SET TASK: Among the records that follow, set down only the lines from the one containing "Continue the Blender Python script for this scene: part 2, from" to the one containing "5.48, .06, 'green_pipe')", both included, exactly.

Dataset items:
────

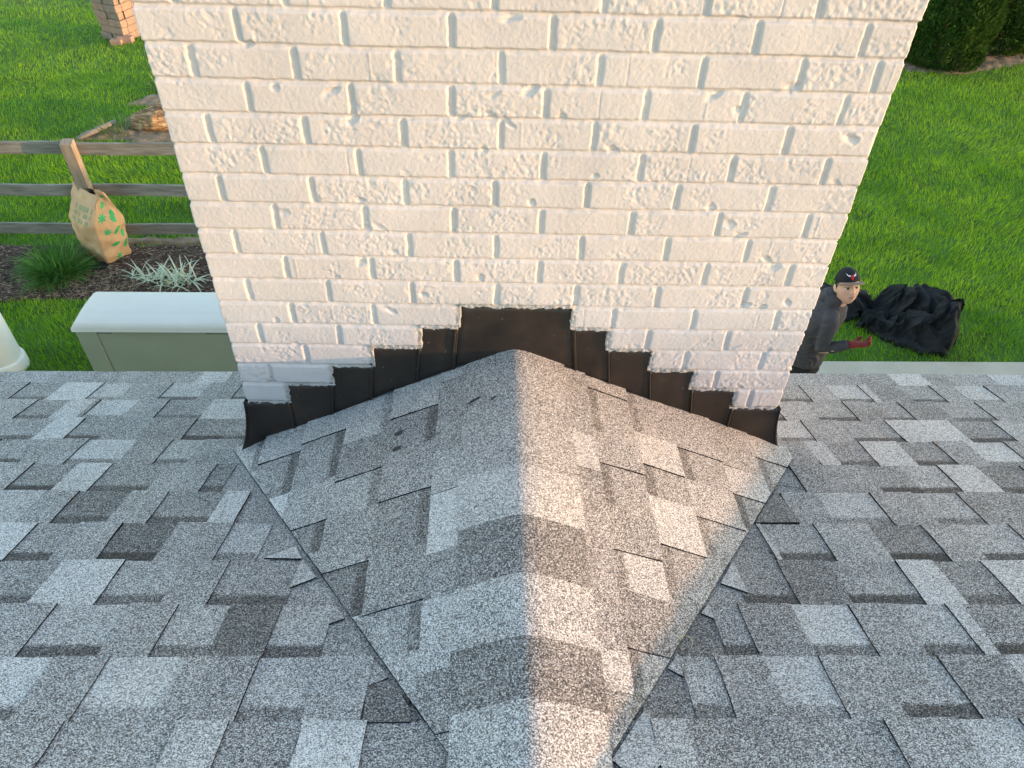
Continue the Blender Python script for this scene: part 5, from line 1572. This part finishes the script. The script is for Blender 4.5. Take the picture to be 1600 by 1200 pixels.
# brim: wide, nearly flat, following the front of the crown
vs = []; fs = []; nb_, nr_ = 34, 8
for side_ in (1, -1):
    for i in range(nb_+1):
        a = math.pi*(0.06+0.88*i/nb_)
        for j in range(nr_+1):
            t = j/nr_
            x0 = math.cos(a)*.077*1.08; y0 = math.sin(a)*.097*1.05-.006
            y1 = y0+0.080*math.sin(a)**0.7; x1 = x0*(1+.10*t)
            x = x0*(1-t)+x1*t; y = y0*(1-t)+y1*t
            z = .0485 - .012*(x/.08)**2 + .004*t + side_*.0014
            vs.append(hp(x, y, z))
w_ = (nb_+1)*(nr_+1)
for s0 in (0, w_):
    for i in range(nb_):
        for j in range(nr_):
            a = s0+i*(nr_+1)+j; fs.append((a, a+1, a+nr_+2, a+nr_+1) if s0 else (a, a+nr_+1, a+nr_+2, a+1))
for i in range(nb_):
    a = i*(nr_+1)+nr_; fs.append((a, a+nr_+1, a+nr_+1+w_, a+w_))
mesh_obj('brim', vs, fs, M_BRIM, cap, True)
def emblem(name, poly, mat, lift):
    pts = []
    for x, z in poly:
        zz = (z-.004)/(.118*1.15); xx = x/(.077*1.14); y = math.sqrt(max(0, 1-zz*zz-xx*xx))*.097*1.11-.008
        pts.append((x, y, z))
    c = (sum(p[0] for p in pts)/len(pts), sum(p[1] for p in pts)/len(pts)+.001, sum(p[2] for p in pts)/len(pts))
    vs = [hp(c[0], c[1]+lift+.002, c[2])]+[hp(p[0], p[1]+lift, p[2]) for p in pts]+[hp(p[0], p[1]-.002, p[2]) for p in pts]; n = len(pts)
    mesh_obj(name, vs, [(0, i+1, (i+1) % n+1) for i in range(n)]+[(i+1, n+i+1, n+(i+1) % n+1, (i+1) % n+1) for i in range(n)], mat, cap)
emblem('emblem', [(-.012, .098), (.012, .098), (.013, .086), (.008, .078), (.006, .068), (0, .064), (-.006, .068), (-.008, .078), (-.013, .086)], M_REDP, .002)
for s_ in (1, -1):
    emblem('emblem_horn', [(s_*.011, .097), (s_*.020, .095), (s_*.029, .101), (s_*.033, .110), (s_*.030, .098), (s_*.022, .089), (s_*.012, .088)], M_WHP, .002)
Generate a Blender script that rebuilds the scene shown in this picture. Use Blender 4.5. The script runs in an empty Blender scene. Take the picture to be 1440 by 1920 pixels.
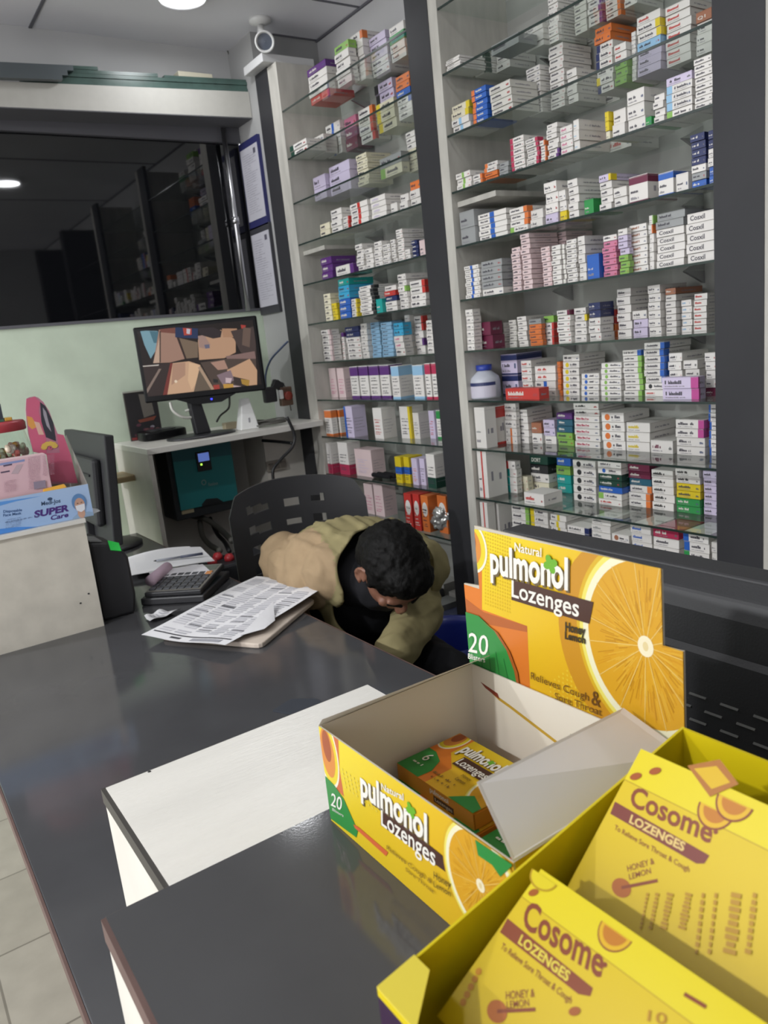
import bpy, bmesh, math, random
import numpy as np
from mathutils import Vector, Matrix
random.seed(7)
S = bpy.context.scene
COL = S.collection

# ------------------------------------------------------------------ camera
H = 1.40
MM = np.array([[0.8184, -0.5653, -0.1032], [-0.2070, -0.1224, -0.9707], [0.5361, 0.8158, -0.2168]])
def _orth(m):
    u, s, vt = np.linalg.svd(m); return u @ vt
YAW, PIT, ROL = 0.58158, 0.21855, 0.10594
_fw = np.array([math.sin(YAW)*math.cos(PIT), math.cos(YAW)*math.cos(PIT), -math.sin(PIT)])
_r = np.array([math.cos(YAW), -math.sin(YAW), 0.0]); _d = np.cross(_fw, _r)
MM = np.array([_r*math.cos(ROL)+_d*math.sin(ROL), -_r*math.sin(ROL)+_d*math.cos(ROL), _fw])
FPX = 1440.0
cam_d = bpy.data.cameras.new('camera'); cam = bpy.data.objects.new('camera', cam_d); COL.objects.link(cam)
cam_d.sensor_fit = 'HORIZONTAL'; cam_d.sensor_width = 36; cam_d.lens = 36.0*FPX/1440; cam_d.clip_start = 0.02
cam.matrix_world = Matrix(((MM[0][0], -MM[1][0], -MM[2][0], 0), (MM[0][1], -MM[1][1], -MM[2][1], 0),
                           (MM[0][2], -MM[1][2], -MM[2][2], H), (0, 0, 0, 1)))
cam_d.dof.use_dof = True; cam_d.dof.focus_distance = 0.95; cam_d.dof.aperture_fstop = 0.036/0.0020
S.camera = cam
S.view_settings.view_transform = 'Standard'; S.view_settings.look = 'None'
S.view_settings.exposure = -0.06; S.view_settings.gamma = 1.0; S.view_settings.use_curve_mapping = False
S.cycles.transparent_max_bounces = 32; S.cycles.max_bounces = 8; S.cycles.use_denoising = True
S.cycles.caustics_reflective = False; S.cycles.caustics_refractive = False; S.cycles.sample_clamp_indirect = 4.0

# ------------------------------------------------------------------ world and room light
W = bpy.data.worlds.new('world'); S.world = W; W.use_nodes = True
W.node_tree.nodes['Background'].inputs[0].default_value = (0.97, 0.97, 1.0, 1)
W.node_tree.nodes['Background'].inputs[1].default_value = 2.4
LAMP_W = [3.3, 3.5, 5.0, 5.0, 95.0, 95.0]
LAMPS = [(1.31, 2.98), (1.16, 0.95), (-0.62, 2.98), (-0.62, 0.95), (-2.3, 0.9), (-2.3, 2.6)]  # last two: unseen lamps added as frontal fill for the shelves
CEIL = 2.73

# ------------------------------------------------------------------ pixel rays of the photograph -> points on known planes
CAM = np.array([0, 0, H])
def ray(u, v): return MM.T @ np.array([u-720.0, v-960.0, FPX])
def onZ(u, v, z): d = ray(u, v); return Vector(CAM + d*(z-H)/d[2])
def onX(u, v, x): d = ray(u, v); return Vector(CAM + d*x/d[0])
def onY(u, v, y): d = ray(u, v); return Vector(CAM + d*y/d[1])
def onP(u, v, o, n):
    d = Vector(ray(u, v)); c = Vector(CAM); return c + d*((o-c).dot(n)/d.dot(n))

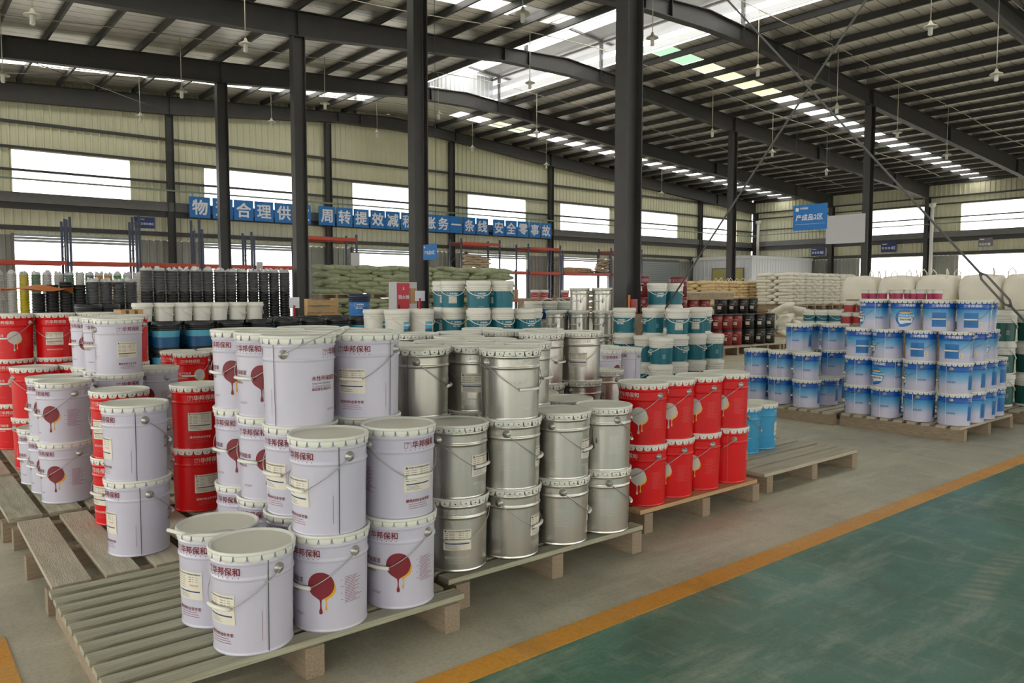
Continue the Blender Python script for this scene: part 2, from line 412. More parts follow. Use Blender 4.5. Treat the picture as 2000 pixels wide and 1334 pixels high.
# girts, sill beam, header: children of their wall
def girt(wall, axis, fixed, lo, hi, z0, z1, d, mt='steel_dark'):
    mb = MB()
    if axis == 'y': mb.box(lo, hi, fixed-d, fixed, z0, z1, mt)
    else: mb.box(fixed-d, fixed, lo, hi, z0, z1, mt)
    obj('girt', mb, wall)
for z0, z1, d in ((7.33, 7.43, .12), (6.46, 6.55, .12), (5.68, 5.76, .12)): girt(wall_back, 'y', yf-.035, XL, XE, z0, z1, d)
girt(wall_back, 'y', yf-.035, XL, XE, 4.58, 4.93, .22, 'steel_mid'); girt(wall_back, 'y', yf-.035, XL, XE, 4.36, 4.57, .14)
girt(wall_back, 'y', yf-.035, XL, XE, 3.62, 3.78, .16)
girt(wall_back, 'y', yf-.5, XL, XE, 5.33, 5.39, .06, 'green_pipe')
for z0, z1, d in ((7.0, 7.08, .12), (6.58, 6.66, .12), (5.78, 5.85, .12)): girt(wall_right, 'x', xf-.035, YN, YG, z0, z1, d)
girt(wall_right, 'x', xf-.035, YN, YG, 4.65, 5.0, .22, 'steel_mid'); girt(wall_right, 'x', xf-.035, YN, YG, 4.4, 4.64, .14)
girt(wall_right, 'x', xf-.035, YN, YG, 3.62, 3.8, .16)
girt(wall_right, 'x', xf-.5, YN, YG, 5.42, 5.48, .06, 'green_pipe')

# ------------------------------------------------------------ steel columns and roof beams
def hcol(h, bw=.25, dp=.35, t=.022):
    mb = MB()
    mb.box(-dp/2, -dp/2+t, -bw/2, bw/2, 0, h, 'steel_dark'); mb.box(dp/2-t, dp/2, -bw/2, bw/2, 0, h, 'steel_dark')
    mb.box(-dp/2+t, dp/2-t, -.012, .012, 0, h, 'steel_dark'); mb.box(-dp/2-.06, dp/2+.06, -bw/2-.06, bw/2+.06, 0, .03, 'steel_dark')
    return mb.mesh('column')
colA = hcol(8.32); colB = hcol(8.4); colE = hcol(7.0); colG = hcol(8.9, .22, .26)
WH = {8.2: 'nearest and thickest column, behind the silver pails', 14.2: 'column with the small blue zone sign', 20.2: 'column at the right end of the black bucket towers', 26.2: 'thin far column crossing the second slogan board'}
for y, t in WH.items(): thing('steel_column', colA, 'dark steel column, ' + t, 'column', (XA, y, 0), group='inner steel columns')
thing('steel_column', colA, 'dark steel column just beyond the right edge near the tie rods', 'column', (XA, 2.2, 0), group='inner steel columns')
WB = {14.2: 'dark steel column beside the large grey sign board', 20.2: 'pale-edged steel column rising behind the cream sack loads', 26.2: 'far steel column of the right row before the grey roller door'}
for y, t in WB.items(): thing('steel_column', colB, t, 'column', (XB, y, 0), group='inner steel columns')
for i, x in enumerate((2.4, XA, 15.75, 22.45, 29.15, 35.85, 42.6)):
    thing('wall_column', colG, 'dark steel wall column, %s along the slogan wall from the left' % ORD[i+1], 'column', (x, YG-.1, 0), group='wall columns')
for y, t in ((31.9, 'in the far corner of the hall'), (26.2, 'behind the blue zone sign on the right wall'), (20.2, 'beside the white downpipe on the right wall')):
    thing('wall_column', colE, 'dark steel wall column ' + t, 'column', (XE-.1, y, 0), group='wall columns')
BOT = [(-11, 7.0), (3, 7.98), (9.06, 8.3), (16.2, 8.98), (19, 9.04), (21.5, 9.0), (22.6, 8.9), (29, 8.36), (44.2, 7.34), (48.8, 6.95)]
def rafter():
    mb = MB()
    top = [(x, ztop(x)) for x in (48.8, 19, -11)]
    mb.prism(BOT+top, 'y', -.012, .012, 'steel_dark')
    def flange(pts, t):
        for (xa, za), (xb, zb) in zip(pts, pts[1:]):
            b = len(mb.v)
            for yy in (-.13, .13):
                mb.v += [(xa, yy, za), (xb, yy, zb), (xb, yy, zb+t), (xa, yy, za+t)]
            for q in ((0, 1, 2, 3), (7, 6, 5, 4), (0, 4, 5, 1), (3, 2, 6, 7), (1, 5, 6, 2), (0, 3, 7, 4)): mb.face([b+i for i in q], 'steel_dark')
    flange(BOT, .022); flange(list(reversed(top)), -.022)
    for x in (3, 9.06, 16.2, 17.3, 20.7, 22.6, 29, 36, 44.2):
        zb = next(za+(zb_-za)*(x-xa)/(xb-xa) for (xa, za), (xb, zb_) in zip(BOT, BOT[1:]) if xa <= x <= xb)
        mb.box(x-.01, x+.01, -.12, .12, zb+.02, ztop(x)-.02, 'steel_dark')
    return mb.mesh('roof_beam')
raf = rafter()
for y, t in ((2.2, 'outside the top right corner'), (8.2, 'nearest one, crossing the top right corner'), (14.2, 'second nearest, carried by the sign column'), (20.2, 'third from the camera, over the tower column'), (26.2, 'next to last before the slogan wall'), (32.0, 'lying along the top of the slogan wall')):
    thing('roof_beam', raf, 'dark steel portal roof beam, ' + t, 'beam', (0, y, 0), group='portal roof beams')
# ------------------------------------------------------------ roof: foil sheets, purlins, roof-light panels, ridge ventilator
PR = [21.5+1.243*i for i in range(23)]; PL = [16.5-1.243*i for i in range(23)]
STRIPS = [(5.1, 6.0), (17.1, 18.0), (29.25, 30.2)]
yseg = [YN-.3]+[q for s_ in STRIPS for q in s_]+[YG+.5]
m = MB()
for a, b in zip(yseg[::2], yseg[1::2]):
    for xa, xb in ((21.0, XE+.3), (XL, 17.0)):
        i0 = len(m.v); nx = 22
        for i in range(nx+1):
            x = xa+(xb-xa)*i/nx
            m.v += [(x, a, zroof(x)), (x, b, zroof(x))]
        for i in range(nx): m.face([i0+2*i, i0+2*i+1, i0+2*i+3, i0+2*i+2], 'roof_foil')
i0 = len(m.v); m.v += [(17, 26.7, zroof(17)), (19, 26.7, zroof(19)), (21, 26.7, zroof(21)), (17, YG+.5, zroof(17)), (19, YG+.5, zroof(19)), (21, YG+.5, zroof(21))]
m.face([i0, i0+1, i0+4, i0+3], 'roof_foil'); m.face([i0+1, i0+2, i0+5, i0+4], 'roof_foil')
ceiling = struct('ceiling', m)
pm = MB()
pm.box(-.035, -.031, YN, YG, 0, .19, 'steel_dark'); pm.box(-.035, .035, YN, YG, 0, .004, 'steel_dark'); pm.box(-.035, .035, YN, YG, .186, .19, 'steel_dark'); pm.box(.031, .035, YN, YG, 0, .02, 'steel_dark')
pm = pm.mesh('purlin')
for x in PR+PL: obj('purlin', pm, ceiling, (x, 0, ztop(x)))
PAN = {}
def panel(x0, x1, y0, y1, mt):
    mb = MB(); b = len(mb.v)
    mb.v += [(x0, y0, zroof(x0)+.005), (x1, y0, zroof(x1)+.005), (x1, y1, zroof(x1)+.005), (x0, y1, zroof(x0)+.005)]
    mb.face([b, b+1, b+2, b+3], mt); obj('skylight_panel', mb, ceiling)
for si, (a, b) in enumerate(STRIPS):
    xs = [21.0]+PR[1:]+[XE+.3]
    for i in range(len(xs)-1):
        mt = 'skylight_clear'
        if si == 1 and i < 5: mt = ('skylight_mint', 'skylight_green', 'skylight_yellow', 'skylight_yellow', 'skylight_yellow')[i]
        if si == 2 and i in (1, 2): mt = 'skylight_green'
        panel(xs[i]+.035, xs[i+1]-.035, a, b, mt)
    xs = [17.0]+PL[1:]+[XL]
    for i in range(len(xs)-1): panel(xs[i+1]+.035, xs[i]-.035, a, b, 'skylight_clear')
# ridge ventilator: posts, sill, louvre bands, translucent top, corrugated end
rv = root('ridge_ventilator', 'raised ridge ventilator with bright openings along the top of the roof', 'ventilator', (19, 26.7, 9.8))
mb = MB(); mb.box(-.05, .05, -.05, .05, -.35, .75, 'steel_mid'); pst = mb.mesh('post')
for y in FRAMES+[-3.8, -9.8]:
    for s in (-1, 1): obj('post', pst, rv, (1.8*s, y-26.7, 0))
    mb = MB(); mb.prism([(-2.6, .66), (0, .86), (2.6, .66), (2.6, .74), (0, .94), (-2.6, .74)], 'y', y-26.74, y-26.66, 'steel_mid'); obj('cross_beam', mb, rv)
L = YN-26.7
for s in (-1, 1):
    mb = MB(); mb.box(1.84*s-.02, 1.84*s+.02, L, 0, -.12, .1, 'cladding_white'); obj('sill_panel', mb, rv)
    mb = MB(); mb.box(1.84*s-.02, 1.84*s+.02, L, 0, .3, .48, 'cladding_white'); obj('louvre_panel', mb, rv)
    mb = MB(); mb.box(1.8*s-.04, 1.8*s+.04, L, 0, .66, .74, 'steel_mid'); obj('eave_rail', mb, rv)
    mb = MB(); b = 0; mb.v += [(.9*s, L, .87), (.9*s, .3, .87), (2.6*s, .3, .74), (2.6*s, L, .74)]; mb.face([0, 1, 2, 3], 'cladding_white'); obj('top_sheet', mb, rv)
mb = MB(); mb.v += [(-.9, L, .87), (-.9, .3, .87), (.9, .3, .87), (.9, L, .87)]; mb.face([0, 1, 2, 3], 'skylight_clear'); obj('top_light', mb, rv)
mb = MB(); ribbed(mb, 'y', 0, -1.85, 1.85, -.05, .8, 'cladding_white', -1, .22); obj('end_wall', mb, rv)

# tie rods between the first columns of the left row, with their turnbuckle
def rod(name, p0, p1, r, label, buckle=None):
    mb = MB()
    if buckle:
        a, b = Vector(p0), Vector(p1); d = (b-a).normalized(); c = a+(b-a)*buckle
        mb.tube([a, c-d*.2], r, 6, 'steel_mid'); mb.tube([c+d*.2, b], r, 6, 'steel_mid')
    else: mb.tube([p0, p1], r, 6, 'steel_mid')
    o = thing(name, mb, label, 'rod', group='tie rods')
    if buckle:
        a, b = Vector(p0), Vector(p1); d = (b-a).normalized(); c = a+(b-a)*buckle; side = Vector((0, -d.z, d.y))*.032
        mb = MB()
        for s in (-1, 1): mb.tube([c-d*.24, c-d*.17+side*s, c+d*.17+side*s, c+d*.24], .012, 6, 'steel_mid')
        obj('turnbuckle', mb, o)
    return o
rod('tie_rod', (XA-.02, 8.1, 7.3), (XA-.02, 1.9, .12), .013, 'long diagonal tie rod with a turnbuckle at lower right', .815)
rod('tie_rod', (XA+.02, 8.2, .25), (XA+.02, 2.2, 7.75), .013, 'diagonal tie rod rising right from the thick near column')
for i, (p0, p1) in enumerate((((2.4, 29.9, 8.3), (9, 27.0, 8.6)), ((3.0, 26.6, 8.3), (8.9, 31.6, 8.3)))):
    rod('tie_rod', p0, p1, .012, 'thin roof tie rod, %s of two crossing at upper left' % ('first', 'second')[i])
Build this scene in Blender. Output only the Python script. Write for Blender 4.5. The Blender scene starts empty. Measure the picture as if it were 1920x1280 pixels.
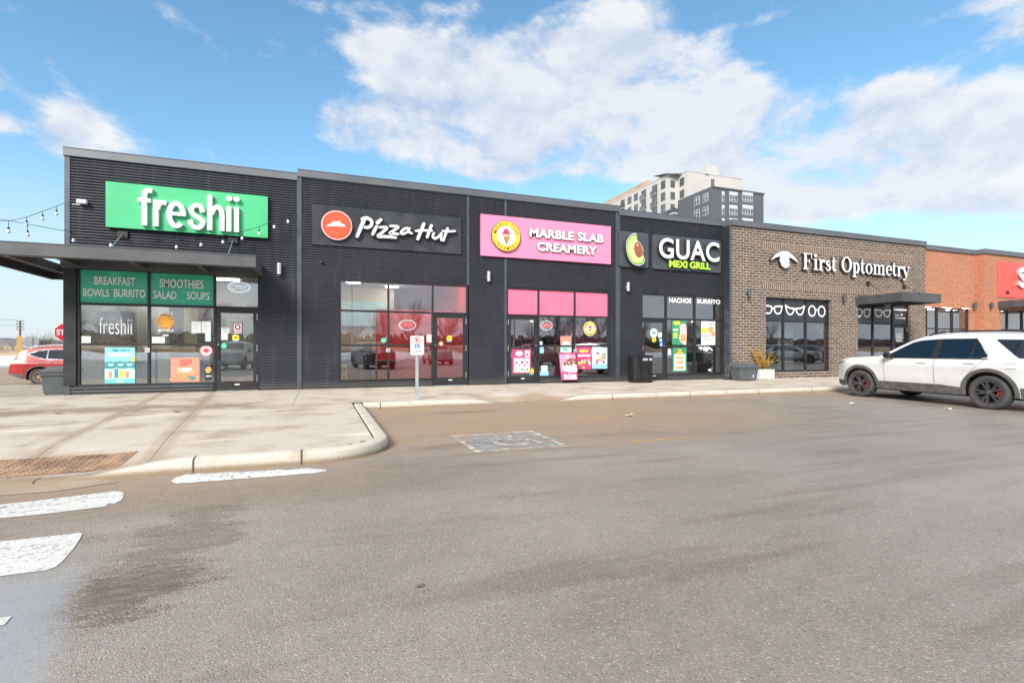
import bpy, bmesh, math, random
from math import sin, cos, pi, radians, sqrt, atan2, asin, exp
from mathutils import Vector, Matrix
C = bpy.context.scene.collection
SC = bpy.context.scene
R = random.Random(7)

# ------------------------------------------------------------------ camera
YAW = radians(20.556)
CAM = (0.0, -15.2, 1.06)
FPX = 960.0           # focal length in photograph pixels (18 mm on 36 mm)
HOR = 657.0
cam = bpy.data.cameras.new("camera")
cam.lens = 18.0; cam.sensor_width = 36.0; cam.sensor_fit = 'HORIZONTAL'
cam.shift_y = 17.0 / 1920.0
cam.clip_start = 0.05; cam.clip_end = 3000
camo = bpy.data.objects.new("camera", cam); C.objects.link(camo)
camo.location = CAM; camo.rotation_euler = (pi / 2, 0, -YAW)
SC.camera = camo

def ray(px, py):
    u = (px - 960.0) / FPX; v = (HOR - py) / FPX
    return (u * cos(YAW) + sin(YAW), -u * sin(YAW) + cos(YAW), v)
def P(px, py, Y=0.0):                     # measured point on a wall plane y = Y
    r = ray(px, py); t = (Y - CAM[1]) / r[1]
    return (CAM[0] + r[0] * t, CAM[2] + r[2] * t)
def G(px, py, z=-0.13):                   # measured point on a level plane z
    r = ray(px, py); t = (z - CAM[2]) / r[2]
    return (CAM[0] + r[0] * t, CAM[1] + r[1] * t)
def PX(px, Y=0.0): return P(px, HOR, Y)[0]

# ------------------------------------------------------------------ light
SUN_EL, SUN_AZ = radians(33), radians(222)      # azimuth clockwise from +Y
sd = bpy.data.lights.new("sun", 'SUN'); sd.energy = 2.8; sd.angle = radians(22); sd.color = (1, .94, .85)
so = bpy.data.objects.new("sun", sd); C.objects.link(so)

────

CORRECT OUTPUT:
Continue the Blender Python script for this scene: part 2, from line 412. More parts follow. Use Blender 4.5. Treat the picture as 2000 pixels wide and 1334 pixels high.
# girts, sill beam, header: children of their wall
def girt(wall, axis, fixed, lo, hi, z0, z1, d, mt='steel_dark'):
    mb = MB()
    if axis == 'y': mb.box(lo, hi, fixed-d, fixed, z0, z1, mt)
    else: mb.box(fixed-d, fixed, lo, hi, z0, z1, mt)
    obj('girt', mb, wall)
for z0, z1, d in ((7.33, 7.43, .12), (6.46, 6.55, .12), (5.68, 5.76, .12)): girt(wall_back, 'y', yf-.035, XL, XE, z0, z1, d)
girt(wall_back, 'y', yf-.035, XL, XE, 4.58, 4.93, .22, 'steel_mid'); girt(wall_back, 'y', yf-.035, XL, XE, 4.36, 4.57, .14)
girt(wall_back, 'y', yf-.035, XL, XE, 3.62, 3.78, .16)
girt(wall_back, 'y', yf-.5, XL, XE, 5.33, 5.39, .06, 'green_pipe')
for z0, z1, d in ((7.0, 7.08, .12), (6.58, 6.66, .12), (5.78, 5.85, .12)): girt(wall_right, 'x', xf-.035, YN, YG, z0, z1, d)
girt(wall_right, 'x', xf-.035, YN, YG, 4.65, 5.0, .22, 'steel_mid'); girt(wall_right, 'x', xf-.035, YN, YG, 4.4, 4.64, .14)
girt(wall_right, 'x', xf-.035, YN, YG, 3.62, 3.8, .16)
girt(wall_right, 'x', xf-.5, YN, YG, 5.42, 5.48, .06, 'green_pipe')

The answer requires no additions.